KU is getting paid for the Union Jack Classic — will it also get attention?
photo by: AP Photo/Anthony Upton, File
FILE - A general view of the flags of Britain and the United States on the field of Wembley stadium before an NFL football game between the Los Angeles Rams and the Jacksonville Jaguars in London, Sunday, Oct. 19, 2025.
Browsing a list of recent and upcoming international college football games reveals a clear pattern: They almost all take place before the season begins in earnest.
North Carolina and TCU will face off in Ireland and N.C. State and Virginia in Brazil as part of this year’s Week 0, a chunk of games that takes place a week prior to the season proper.

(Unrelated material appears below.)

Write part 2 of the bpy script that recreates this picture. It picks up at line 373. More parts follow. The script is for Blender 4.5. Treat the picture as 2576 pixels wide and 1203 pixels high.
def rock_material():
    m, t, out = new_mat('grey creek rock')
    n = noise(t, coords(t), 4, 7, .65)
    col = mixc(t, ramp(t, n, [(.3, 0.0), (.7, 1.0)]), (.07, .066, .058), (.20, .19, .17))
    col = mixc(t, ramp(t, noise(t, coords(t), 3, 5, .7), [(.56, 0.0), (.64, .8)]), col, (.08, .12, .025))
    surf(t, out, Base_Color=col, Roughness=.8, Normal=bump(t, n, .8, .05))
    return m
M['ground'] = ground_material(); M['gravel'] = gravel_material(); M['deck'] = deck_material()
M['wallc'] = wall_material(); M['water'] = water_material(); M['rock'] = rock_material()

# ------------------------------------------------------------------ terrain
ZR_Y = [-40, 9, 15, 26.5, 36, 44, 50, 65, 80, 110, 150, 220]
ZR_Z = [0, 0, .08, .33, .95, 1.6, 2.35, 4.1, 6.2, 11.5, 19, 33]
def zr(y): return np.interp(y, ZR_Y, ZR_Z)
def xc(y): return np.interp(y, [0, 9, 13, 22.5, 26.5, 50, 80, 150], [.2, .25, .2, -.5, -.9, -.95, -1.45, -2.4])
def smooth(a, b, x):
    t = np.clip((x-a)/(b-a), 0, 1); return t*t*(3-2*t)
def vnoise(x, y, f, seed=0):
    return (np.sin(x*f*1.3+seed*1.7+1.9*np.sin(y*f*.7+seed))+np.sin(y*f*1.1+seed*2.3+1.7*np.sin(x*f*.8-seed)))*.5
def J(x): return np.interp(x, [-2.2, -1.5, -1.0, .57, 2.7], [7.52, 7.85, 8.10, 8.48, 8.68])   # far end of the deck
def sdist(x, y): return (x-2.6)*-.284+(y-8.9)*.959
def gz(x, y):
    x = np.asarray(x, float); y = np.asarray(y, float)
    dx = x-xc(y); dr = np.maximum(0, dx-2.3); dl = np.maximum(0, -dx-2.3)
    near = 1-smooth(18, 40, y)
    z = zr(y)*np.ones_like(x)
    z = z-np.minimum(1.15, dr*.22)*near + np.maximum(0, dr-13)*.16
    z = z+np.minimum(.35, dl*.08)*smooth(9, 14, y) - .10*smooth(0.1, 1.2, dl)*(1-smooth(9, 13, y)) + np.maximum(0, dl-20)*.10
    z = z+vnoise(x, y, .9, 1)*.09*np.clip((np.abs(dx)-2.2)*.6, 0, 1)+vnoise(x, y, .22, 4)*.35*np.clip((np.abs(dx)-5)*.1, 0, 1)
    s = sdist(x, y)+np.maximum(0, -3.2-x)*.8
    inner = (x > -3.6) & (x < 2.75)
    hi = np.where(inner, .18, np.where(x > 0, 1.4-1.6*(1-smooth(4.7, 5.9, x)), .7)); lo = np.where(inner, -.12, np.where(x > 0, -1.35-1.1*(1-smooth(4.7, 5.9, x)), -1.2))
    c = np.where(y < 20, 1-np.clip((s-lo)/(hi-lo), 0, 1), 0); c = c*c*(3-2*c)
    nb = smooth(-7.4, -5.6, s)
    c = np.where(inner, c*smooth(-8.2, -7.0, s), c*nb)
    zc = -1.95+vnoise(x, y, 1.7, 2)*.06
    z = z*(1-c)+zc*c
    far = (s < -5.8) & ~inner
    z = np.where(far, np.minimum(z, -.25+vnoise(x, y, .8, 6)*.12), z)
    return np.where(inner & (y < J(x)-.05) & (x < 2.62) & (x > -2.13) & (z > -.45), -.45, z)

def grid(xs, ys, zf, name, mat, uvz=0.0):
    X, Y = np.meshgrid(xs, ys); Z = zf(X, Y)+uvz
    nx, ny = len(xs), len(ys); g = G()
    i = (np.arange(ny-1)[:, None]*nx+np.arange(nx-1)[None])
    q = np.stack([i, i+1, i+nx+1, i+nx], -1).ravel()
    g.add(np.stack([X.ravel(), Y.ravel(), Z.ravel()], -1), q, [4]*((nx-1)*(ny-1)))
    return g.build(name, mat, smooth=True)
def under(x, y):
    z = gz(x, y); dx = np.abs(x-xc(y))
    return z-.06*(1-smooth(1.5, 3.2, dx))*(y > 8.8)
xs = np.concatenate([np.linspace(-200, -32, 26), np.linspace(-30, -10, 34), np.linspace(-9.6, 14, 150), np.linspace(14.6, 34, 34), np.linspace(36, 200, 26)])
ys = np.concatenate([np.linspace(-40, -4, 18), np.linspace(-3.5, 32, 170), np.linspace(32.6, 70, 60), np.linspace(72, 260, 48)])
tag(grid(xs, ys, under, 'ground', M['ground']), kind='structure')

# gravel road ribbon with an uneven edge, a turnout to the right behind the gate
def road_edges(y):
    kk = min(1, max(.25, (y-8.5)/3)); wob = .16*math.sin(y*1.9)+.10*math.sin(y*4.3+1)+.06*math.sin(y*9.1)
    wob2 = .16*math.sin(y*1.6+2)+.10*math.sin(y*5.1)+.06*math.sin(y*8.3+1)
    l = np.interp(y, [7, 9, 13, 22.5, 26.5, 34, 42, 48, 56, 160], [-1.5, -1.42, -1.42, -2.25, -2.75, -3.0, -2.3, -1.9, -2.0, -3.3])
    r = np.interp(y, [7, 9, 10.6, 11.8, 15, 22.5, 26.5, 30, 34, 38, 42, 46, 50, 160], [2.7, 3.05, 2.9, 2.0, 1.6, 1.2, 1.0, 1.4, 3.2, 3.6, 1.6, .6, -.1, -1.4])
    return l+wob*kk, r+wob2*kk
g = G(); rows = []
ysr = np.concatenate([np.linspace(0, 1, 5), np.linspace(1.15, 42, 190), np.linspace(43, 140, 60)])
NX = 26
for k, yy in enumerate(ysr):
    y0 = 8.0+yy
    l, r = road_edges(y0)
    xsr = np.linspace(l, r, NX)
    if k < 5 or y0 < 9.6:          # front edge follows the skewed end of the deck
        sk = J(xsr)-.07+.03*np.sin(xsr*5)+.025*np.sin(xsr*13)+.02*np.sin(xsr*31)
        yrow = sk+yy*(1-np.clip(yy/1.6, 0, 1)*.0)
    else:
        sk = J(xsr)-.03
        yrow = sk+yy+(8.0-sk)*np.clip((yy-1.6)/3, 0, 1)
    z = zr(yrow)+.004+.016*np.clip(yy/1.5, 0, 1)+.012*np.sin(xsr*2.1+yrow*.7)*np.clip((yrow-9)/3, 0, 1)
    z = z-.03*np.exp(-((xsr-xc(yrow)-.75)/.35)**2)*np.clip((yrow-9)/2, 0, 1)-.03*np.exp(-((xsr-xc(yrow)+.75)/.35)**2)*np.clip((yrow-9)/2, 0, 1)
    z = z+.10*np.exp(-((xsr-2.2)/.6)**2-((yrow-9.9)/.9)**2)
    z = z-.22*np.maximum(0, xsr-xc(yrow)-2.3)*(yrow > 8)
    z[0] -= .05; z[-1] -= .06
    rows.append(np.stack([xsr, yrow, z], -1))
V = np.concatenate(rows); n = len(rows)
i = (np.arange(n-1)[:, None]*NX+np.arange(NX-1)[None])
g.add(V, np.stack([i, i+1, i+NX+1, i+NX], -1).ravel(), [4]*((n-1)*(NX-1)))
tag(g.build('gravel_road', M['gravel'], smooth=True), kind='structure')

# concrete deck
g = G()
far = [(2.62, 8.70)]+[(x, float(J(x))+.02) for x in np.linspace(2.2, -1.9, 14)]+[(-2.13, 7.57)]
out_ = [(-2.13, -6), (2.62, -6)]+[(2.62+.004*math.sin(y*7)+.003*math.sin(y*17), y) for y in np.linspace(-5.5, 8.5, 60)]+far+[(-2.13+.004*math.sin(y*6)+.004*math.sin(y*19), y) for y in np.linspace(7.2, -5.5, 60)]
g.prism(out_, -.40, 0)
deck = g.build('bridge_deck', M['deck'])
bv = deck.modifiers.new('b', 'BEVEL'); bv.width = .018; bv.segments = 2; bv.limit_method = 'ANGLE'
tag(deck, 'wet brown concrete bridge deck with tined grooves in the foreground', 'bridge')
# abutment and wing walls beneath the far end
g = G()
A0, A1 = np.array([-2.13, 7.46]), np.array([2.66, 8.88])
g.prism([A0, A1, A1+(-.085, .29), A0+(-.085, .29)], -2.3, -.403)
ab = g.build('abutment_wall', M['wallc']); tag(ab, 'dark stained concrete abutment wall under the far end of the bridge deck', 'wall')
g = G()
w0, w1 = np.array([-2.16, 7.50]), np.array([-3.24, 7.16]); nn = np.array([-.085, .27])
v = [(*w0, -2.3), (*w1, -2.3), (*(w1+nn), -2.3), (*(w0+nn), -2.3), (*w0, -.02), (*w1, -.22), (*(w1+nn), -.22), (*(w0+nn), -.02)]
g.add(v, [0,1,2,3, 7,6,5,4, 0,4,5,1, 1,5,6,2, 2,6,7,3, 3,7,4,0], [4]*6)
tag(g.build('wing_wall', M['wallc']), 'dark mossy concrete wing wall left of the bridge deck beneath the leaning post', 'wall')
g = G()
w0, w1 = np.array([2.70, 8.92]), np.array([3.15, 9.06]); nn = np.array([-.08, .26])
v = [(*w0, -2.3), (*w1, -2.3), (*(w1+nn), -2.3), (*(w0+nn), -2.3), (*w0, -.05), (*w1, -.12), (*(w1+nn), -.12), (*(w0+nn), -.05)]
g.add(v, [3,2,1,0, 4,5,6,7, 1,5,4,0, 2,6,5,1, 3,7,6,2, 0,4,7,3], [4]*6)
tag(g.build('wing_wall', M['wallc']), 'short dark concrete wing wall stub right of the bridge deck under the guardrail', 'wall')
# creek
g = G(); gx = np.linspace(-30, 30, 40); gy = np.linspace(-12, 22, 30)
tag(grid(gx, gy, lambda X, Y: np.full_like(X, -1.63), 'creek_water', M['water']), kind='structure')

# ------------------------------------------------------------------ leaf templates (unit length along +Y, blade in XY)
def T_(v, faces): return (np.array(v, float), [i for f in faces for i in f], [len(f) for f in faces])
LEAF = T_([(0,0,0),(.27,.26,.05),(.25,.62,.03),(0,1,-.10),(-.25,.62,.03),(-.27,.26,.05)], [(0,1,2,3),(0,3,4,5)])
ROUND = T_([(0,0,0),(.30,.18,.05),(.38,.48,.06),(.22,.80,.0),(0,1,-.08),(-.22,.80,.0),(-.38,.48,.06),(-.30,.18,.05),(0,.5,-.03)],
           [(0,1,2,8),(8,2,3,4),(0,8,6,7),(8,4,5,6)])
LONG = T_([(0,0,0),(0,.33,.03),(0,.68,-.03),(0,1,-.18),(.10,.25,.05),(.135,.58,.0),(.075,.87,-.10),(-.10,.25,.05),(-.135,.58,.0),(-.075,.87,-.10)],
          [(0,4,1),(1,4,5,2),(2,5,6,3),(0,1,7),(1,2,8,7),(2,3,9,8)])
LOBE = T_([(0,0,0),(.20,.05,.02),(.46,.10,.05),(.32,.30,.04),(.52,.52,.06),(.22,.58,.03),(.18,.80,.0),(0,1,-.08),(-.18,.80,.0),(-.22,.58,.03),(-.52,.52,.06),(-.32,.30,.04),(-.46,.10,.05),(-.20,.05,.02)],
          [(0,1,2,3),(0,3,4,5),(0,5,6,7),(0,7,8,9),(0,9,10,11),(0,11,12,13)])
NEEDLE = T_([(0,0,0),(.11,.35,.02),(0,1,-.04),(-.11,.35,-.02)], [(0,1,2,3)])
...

Iowa State and Kansas State started their seasons early last year in Ireland, as did Florida State and Georgia Tech the year before, Navy and Notre Dame the year before that and Nebraska and Northwestern the year before that. Go back further and find Stanford and Rice in Australia in 2017. At the FBS level, international games have exclusively taken place either in Week 0 or in the postseason (the Bahamas Bowl) for the last decade.
The first-ever FBS football game in the United Kingdom will not follow that same path. When Kansas meets Arizona State at London’s Wembley Stadium, it will do so on Sept. 19, several weeks into the football season. Both schools had to move previously scheduled nonconference dates to accommodate this time slot that no one has sought out in recent memory.
Now they and the Big 12 have to figure out how to ensure it gets the same outsized spotlight as any other international game.
“That is the challenge, certainly,” Big 12 football czar Scott Draper said in March. “If you look at the Week 3 slate of games, not just in our league but in others around the country, that’s a pretty heavy week of football games. So how do we find the oxygen (for) that game?”
Draper said at the time that the conference was drawing close to determining the right TV partner for the game. Asked if it would get a standalone broadcast window — like what the NFL provides for its international games — he said that was “part of the discussion for sure,” but noted that ESPN and Fox have their weekly pregame shows (“College GameDay” and “Big Noon Kickoff,” respectively) that would coincide with a potential kickoff prior to 11 a.m. Central time.
The salient question is why the Union Jack Classic is taking place in this heretofore unused time slot. Part of it had to do with the availability of historic Wembley Stadium, as KU athletic director Travis Goff recently confirmed to the Journal-World, working around the European soccer schedule and finding a window in which the facility could be locked down days in advance to prepare for staging an American football game.
(A look at the Wembley calendar reveals another possible conflict: the All Elite Wrestling event All In on Aug. 30, an event that was announced for London two years in advance with the date set in stone last July. That lines up nicely with England’s August Bank Holiday long weekend — and also conflicts with college football’s Week 0.)
In any case, Goff also provided another reason.
“The other thing that our partners have leaned into heavily is, hey, late-August London, from a locals perspective, is still a lot lighter than as you get into the fall,” he said. “It’s still a little heavier on the tourism side. A lot of the locals, a lot of the people that the partners want to engage in the game, are not there because you got, maybe you got heat, but also you’ve got a little bit heavier tourist vibe.
“So they believe wholeheartedly that the best time to present American football on that stage is as you get deeper into September.”
The issue then becomes trying to distinguish it from everything else that is going on, a topic KU has “spent a bunch of time on,” because when it committed to the Union Jack Classic it could not be totally confident in “unique windows, network opportunities, threefold the eyeballs,” as Goff put it.
At this point it must be noted that KU is not just working for the exposure, as the unpaid-labor trope goes. The athletic department is getting $2.7 million from the Union Jack Classic for its participation, as the Journal-World reported. But Goff also said as early as the announcement of the game that the “global stage” of the game provided its own value for the university beyond football and athletics.
“We’ve looked at studies around, assessments around, applications and enrollment and all those things,” he said recently. “We are really hopeful that we’ll be able to talk about a parallel between this game and some outcomes and impact for broader KU.”
To maximize that value it has to get seen.
“You work with your partners, in our case obviously Big 12, obviously Union Jack Classic and obviously Arizona State, and then you really start to push on what are some other avenues that can be created?” Goff said.
Goff teased a yet-unannounced “additional really interesting avenue that will attract a lot of eyeballs, a lot of attention, regardless of actual timeslot of game and regardless, frankly — even if there may be a relationship — regardless of which network picks the game.”
“Nothing’s said and done,” he added, “but we’re hopeful that we’ll be able to, in reasonable order, talk about how that’s going to (significantly) move the needle for the University of Kansas.”
According to data compiled by Sports Media Watch, KU garnered 1.83 million viewers last season when it rekindled its rivalry with Missouri and 1.12 million viewers when it played Utah on the morning of Black Friday. Midseason conference matchups like UCF (583,000) and Arizona (480,000) drew far less attention.
The ISU-KSU game in Ireland, which was not even the most watched Aer Lingus Classic, got 4.47 million.